<<<<

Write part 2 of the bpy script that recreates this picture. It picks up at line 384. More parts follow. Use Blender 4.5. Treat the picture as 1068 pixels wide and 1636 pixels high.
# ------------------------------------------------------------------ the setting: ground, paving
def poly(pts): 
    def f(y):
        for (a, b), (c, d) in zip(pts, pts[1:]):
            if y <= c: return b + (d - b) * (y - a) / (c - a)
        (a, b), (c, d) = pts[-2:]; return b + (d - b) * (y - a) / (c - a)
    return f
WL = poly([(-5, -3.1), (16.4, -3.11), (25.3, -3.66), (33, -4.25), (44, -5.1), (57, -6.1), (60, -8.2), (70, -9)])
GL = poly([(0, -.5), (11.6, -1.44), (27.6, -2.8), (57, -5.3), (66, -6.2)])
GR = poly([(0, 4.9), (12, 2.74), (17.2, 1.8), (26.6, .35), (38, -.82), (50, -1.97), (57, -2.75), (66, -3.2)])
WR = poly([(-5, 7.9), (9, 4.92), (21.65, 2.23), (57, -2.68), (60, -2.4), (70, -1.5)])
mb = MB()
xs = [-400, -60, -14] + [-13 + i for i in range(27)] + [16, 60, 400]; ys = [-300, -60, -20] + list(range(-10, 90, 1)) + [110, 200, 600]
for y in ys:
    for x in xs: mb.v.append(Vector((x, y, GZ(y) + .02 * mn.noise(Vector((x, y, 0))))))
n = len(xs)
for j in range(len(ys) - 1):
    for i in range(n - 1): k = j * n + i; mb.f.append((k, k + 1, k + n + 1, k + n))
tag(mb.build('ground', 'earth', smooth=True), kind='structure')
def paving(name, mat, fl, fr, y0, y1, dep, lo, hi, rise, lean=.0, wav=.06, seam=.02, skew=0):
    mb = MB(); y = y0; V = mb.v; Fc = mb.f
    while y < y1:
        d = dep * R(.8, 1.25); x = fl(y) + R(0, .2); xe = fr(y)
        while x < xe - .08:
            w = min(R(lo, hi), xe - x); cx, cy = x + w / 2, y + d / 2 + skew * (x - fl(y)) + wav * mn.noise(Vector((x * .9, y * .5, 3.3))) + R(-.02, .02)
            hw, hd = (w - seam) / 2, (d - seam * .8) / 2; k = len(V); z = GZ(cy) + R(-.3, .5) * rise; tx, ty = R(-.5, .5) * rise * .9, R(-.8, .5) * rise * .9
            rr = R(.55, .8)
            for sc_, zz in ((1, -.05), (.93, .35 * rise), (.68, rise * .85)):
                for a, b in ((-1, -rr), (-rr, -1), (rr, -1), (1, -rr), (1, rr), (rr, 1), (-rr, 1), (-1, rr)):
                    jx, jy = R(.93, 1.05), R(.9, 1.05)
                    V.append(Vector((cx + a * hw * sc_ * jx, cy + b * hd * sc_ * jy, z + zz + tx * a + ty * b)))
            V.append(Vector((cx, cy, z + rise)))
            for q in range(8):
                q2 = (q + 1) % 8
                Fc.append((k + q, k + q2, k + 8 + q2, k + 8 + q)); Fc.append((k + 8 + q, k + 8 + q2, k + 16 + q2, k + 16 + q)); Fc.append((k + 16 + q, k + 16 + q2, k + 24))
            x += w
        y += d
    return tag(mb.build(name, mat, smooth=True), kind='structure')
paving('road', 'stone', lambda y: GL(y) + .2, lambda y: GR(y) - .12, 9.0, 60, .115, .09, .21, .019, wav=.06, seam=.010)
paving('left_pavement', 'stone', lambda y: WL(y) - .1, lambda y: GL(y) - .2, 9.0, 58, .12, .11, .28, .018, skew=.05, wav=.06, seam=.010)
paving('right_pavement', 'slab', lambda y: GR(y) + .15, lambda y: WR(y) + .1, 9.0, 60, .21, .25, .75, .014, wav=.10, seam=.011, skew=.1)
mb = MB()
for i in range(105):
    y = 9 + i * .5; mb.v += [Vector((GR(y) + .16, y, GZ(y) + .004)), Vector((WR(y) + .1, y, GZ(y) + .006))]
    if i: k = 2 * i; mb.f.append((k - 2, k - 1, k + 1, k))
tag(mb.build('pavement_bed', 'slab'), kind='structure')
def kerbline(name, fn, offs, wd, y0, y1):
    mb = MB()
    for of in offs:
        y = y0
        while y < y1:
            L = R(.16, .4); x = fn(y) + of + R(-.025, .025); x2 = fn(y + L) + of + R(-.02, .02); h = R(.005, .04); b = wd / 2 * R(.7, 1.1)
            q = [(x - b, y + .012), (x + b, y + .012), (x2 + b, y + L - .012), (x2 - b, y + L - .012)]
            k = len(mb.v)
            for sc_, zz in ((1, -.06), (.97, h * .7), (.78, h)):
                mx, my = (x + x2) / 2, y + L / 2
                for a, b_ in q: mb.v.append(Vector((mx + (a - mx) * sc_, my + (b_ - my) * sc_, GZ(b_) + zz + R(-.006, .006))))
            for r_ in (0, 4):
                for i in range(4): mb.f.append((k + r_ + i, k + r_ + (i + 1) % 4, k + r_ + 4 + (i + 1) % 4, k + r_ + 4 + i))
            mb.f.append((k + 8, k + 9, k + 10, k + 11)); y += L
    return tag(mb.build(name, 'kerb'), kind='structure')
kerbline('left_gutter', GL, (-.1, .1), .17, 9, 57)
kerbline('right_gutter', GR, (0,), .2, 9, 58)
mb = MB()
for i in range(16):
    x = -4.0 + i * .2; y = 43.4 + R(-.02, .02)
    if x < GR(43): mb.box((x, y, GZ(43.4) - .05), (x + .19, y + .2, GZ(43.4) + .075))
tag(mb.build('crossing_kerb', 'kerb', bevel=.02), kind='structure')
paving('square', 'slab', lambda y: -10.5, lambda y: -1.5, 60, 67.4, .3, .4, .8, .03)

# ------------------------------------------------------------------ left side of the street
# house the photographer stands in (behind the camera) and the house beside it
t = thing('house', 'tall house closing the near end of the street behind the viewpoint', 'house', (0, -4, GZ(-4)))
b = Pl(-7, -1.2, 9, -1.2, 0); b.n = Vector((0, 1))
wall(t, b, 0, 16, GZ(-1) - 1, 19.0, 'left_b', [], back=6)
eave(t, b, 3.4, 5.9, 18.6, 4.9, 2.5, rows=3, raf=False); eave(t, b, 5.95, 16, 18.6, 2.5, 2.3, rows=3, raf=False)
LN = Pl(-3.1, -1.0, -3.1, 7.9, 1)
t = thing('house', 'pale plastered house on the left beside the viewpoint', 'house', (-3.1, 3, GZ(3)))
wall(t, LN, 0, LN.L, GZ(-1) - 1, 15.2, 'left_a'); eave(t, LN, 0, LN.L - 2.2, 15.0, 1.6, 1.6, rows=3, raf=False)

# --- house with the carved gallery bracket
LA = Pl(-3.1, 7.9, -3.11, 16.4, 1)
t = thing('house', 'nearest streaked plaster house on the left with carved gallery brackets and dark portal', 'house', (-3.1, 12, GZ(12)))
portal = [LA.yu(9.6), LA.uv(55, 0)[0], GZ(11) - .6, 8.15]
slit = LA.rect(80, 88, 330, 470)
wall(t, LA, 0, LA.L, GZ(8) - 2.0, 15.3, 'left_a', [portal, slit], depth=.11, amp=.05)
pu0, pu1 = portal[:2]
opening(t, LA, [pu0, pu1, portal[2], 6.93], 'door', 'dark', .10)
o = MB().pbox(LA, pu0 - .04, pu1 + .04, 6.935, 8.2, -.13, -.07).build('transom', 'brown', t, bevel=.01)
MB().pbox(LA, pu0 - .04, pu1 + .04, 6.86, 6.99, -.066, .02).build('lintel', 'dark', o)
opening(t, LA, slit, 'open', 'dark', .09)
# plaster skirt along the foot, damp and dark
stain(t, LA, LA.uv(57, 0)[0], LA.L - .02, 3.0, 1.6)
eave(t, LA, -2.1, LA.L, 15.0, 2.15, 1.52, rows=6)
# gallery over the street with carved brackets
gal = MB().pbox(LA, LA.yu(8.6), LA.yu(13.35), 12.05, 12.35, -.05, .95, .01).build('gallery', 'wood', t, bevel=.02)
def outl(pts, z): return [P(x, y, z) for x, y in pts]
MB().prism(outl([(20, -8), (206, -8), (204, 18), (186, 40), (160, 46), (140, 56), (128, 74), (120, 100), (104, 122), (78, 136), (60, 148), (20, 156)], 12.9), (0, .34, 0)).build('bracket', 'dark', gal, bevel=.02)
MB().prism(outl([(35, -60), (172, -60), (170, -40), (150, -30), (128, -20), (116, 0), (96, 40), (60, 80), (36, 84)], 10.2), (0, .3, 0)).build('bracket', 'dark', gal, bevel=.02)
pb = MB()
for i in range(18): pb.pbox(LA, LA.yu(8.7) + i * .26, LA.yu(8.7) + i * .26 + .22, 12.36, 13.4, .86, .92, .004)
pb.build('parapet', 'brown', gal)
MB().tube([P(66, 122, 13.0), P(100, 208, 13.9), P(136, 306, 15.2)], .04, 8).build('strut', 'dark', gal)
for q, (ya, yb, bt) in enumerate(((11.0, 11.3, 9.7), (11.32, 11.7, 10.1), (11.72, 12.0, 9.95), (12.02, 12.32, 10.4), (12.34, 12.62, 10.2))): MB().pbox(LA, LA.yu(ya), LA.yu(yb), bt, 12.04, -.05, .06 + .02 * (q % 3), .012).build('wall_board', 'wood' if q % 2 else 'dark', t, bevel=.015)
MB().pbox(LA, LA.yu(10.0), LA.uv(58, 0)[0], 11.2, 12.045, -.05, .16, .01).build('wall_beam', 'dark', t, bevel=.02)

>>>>

To be done
Output, from the data above, the lines from the line with "wall(t, b, 0, 16, GZ(-1)" to the line with "t = thing('house', 'pale" exactly as they stand, both ends included and nothing else.

Exercise output
wall(t, b, 0, 16, GZ(-1) - 1, 19.0, 'left_b', [], back=6)
eave(t, b, 3.4, 5.9, 18.6, 4.9, 2.5, rows=3, raf=False); eave(t, b, 5.95, 16, 18.6, 2.5, 2.3, rows=3, raf=False)
LN = Pl(-3.1, -1.0, -3.1, 7.9, 1)
t = thing('house', 'pale plastered house on the left beside the viewpoint', 'house', (-3.1, 3, GZ(3)))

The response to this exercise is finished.